Society and world full of conflicts expose raw sore of civilisation

Nilratan Halder | Saturday, 23 October 2021

The governing instinct in animals is self preservation. But should it clash with self-preserving instinct of others? Until or unless there is an urgency to dominate fellow beings and stake a claim to the lion's share of anything and everything, there is no chance of a conflict. It is a lie that men were created equal. This is why George Orwell in his Animal Farm allegorically stated that all men are equal but some are more equal than others. Also, who does not know that lording over others is an inborn instinct?
William Golding's metaphorical novel Lord of the Flies depicts this trait of gradual corruption of soul that starts with bullying the weak and the awkward and ends in vicious cruelty. When teenagers become corrupt with authoritarianism mentality, the stark realities of a competitive world turns apparently suave and sophisticated people into monsters. Even innocent and peace-loving people swayed by rabble-rousers can commit gravest crimes against humanity. Sometimes it is on the pretexts of ultra-nationalism, radicalism or religious zealotry that such people end up causing the gravest harm to human civilisation, a particular race or communities.
But can they enjoy the fruits of their exploits? Even if they succeed for a short period, they ultimately go down the history as the most despicable brutes the world has known. Simple and common people are not violent by nature. As part of evolution they have grown gregarious and learnt to live collectively in the interest of better protection, enhanced capability and care. Advanced civilisation has only taken such mutual cooperation and use of collective intellect and talents to a higher plane for the communities' well-being. But unless a community or a people accepts other peoples' right to live the way it does, society, a large swathe or even the entire planet can turn into a veritable hell.
The saga of invasions has continued for the better part of the written history. Mighty rulers or invaders have laid waste of localities, townships, places of prayer, palaces of rival kings or emperors without any hostilities whatsoever. Most of the feared and blood-thirsty invaders came from central Asia. Alexander the Great who nurtured the ambition of conquering the world emerged from Macedonia and Timur, a Mongol and a brutal conqueror had his Turkish blood legacy. There is hardly any similarity between the great warrior who lived more than 300 years before Christ and the savage conquerors of the Middle age.
Subsequently, the voyages embarked on for exploration of the other side of the world following the scientific knowledge that the planet was round soon transformed the rivalry of world powers. It turned out to be a stiff competition for colonisation and exploitation of resources from the newly discovered lands. The industrial revolution in the 18th century provided Britain with the muscle required for seizing control of the most resourceful and fertile lands in Asia and the new world called America.
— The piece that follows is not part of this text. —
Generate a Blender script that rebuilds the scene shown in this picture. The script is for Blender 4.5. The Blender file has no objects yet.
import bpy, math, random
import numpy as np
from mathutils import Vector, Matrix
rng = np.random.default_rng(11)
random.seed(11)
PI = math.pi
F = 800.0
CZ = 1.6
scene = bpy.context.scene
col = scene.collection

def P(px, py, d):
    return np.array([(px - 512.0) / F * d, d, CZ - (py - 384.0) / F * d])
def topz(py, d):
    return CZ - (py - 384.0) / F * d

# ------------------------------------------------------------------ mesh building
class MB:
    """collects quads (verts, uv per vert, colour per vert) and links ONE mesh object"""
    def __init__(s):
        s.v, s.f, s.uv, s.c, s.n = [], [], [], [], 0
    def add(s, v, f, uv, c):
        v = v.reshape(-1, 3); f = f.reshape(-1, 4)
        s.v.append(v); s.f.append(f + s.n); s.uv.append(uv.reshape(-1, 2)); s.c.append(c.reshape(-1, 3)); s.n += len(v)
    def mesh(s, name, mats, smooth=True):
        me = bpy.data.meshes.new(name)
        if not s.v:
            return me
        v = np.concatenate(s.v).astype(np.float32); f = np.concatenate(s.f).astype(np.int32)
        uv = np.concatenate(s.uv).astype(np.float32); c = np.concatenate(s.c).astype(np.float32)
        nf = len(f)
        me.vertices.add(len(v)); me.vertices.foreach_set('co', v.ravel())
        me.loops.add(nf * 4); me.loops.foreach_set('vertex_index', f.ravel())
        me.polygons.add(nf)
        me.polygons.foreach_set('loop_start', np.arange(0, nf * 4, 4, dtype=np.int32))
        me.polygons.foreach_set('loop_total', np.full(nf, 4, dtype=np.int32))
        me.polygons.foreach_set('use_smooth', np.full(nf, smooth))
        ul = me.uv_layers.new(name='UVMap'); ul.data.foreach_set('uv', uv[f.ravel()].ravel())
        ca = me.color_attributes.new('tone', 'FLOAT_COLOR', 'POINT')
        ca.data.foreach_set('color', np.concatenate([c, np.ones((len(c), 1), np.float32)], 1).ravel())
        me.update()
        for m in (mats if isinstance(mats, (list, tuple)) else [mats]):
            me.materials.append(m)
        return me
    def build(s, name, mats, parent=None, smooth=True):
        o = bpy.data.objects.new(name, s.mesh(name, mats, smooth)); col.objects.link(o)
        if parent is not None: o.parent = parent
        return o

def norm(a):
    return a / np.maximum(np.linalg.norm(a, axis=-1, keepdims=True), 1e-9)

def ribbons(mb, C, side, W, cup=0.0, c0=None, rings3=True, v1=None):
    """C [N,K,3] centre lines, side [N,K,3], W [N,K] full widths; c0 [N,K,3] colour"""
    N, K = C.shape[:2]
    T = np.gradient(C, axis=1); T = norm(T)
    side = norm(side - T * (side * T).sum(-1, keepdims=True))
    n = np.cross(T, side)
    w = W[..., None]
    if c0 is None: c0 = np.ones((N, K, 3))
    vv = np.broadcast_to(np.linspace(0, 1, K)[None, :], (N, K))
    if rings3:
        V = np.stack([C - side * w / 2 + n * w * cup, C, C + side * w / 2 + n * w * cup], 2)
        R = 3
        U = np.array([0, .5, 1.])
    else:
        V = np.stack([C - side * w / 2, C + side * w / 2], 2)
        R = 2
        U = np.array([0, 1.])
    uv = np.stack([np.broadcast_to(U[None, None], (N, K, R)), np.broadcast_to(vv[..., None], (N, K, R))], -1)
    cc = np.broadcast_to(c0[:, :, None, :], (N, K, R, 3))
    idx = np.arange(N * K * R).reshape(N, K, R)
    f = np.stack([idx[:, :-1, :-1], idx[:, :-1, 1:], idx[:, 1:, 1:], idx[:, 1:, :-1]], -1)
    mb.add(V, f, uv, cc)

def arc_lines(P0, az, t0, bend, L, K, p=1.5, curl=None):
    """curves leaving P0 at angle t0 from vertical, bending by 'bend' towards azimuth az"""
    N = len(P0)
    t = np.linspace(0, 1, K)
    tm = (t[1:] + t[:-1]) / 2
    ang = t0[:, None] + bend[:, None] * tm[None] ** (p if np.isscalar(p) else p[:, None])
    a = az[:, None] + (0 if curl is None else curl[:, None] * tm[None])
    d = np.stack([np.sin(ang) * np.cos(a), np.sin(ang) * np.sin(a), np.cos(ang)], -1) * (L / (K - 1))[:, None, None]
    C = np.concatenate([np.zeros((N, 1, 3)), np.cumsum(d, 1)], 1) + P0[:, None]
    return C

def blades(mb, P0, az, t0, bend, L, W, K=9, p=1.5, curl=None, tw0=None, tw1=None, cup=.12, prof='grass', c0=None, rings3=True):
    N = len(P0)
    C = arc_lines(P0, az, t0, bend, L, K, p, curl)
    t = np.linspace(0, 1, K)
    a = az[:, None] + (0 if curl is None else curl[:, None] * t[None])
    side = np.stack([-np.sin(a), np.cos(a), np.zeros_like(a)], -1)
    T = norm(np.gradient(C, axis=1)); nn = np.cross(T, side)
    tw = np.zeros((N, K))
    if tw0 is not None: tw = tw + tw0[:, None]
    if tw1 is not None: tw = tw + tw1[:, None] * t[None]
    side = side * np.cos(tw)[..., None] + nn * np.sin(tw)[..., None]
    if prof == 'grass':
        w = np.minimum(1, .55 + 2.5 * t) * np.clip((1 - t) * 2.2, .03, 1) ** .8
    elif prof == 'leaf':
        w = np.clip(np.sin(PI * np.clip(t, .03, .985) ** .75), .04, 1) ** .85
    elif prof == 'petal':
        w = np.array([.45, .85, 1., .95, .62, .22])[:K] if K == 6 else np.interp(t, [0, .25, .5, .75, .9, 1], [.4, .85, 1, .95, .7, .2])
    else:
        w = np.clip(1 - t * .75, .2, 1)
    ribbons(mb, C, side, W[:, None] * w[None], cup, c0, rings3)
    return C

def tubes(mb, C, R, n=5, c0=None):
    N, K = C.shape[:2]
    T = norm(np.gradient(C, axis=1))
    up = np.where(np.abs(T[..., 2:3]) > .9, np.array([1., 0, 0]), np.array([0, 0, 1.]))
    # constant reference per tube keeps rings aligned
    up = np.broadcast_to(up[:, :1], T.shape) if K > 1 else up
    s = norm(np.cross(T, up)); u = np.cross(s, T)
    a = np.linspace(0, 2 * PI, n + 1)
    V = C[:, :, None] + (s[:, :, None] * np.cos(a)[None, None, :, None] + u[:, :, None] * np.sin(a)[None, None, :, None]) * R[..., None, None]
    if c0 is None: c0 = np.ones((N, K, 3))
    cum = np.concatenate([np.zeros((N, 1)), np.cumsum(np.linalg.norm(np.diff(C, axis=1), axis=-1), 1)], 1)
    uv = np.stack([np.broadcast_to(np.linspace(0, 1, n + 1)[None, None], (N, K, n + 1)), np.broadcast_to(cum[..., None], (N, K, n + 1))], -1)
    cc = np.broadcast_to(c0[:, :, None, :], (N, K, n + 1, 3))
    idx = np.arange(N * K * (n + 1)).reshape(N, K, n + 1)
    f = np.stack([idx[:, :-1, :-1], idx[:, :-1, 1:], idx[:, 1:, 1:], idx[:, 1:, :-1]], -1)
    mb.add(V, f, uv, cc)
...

Its rivals Spain, France, Holland and Portugal fell back in the race although France led in its control of the African continent.
Germany lagged behind and by the time it achieved scientific and technological capabilities, it became envious of the other powers' exploits. With flexing of its muscle, the two World Wars became inevitable. Violence, hostility and establishment of firepower gained currency. Even the Crusade of the 11th 12th and 13th centuries did not sow the seeds of hatred and rivalry of this order.
Clearly, human civilisation is replete with blood-letting and annihilation of rivals and even innocent people. Even at a time world leaders agreed to maintain the status quo, following the devastations of the two World Wars, preparation for confronting 'enemies' has gone on under the shadow of a 'Cold War'. Today the Cold War has gone but the threat of a worldwide armed conflict looms large with both the USA and China glowering at each other and spending trillions of dollars on armaments.
This is not an ideal world to teach people peaceful coexistence. Economic disparities have only pushed religious fanatics and fundamentalists to cause socio-political turmoil. It is now exploding in various forms from Rwanda to Gaza, from Sudan to Afghanistan, from Armenia to America, from South Asia to Europe and within borders of East Asia. Mahatma Gandhi's non-violence does no longer find many a receiving heart. But human civilization cannot sustain without cultivating the Mahatma's ideals.
People even fail to appreciate what Tarashankar Bandopadhya in his novel Kabi (Poet) so agonizingly put, 'Hai, jibon eto chhoto kene?' (Alas! Why is life so short?). What do people want to achieve by their act of violence and cruelties? The material gains will not accompany them to the world after. It is indeed an injustice to one's own life if it has no worthwhile use for others. Incidents of communal hatred or violence have behind them the ulterior motive of undue political or material gains. Those who orchestrate such violence from behind demean their own religion. They are the enemy of the people and should be punished in the interest of humanity.